When journalist Mark Bourrie began working for the local bureau of the Chinese news agency Xinhua, he was excited by the prospect of informing China about Canadian politics. But a questionable request during the Dalai Lama’s visit in April was too much for his journalistic conscience. He quit. Now Bourrie gives a behind-the-scenes account of his two years in the employ of Xinhua

IT ALL BEGAN at a Parliament Hill Christmas party in 2009. My wife, kids, and I sat with a nice Chinese family who were just a few weeks away from moving back to Beijing after a four-year stint in Canada. Yang Shilong was bureau chief for the Chinese news agency Xinhua. We got to chatting. The agency, which until then had been staffed by Chinese nationals, was looking to go mainstream, he told me, and planning to hire Canadian journalists to write about national politics and finance for Xinhua’s rapidly expanding audiences in China, the West, and the Third World.
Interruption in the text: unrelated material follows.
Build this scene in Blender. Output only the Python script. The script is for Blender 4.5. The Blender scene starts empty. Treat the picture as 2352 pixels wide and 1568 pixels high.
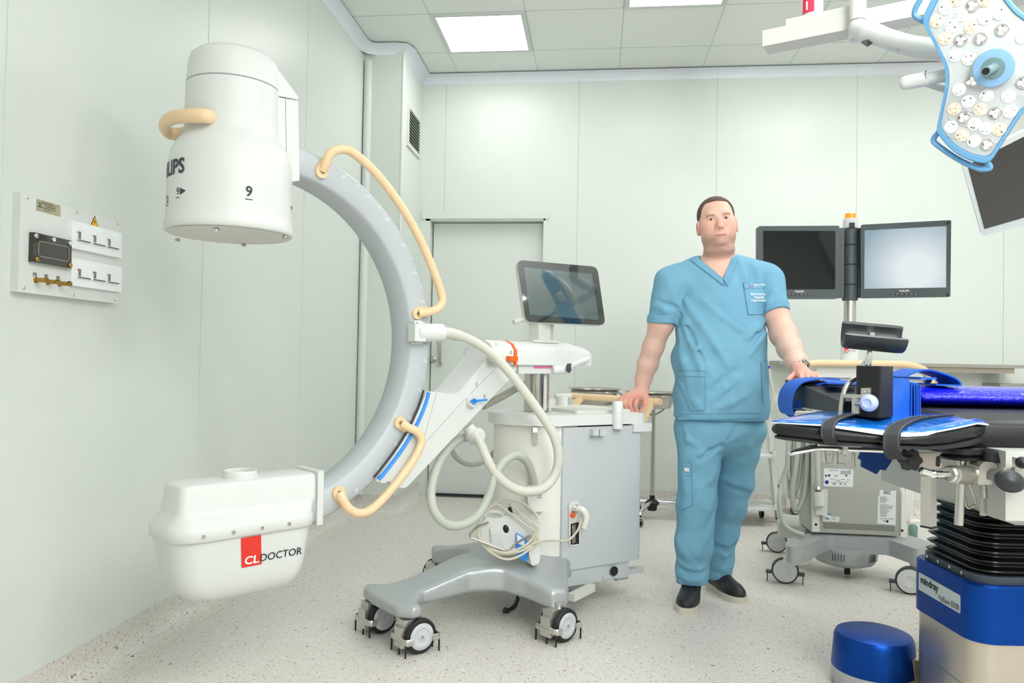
import bpy, bmesh, math, random
import numpy as np
from mathutils import Vector, Matrix
EXPO = .5; FLASH = 66; FILL = 14; LIGHTE = 7; LAMPW = 13
WALLRGB = (215, 221, 215); CEILRGB = (230, 234, 230); FLOORA = (203, 197, 190); FLOORB = (224, 220, 215)
SCRE = .62
LAMPS = [(1.63, .735), (1.63, 1.935), (1.63, 4.335), (1.63, -1.7), (2.83, 1.5), (2.83, 4), (2.83, -.5)]
S = bpy.context.scene
COL = S.collection
V = Vector
# ---------------------------------------------------------------- camera
W, H, F = 2352, 1568, 1760.5
YAW, PIT, ROL = .1106, .0224, .0184
CAM = V((0, 0, 1.0517))
R0 = V((math.cos(YAW), math.sin(YAW), 0)); F0 = V((-math.sin(YAW), math.cos(YAW), 0))
FW = V((-math.sin(YAW)*math.cos(PIT), math.cos(YAW)*math.cos(PIT), math.sin(PIT)))
_u = R0.cross(FW)
RT = R0*math.cos(ROL) + _u*math.sin(ROL); UP = -R0*math.sin(ROL) + _u*math.cos(ROL)
cd = bpy.data.cameras.new('camera'); cam = bpy.data.objects.new('camera', cd); COL.objects.link(cam)
cd.sensor_width = 36; cd.lens = F/W*36; cd.clip_start = .05; cd.clip_end = 60
M = Matrix((RT, UP, -FW)).transposed().to_4x4(); M.translation = CAM
cam.matrix_world = M; S.camera = cam
# ---------------------------------------------------------------- world, exposure
wd = bpy.data.worlds.new('world'); S.world = wd; wd.use_nodes = True
wd.node_tree.nodes['Background'].inputs[0].default_value = (.9, .95, 1, 1)
wd.node_tree.nodes['Background'].inputs[1].default_value = .12
S.view_settings.view_transform = 'Standard'; S.view_settings.look = 'None'
S.view_settings.exposure = EXPO; S.view_settings.gamma = 1; S.view_settings.use_curve_mapping = False
try:
    S.cycles.max_bounces = 10; S.cycles.diffuse_bounces = 5; S.cycles.glossy_bounces = 4; S.cycles.sample_clamp_indirect = 6
except Exception: pass

def area(name, loc, size, power, rot=(0, 0, 0), col=(1, 1, 1), sy=None, spread=None):
    l = bpy.data.lights.new(name, 'AREA'); l.energy = power; l.size = size; l.color = col
    if sy: l.shape = 'RECTANGLE'; l.size_y = sy
    if spread: l.spread = spread
    o = bpy.data.objects.new(name, l); COL.objects.link(o); o.location = loc; o.rotation_euler = rot
    return o
# the photographer's flash beside the camera, turned up and bounced off the ceiling
area('bounced_flash', (1.0, -.7, 1.9), .4, FLASH, (math.radians(150), 0, math.radians(-4)), (1, 1, 1), spread=math.radians(120))
area('added_fill', (1.3, -.8, 2.2), 1.2, FILL, (math.radians(74), 0, math.radians(3)), (1, 1, 1), spread=math.radians(95))  # added fill light out of view, aimed to brighten the man

# ---------------------------------------------------------------- helpers
def ray(x, y): return FW + RT*((x-W/2)/F) + UP*((H/2-y)/F)
def at(x, y, d): r = ray(x, y); return CAM + r*(d/r.dot(F0))
def onZ(x, y, z): r = ray(x, y); return CAM + r*((z-CAM.z)/r.z)
def onY(x, y, Y): r = ray(x, y); return CAM + r*(Y/r.y)
def onX(x, y, X): r = ray(x, y); return CAM + r*(X/r.x)
def onP(x, y, P0, n): r = ray(x, y); return CAM + r*((V(P0)-CAM).dot(n)/r.dot(n))
def lin(c): return tuple(((v/255)/12.92 if v/255 <= .04045 else ((v/255+.055)/1.055)**2.4) for v in c)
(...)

The job sounded interesting and the prospect of a steady gig was happy news, given that I’d just recently finished two years of teaching in the journalism department at Concordia University, returning to freelance writing just as the recession started to bite hard and magazine work dried up.
When I expressed interest, Yang immediately offered me some freelance work. A few months later Xinhua dangled the prospect of a full-time job as head of the agency’s English-language bureau in Ottawa. The cynic in me wondered if the offer might be too good to be true. Indeed, when I mentioned Xinhua to friends, their first reaction was often to ask whether this meant I would be a spy.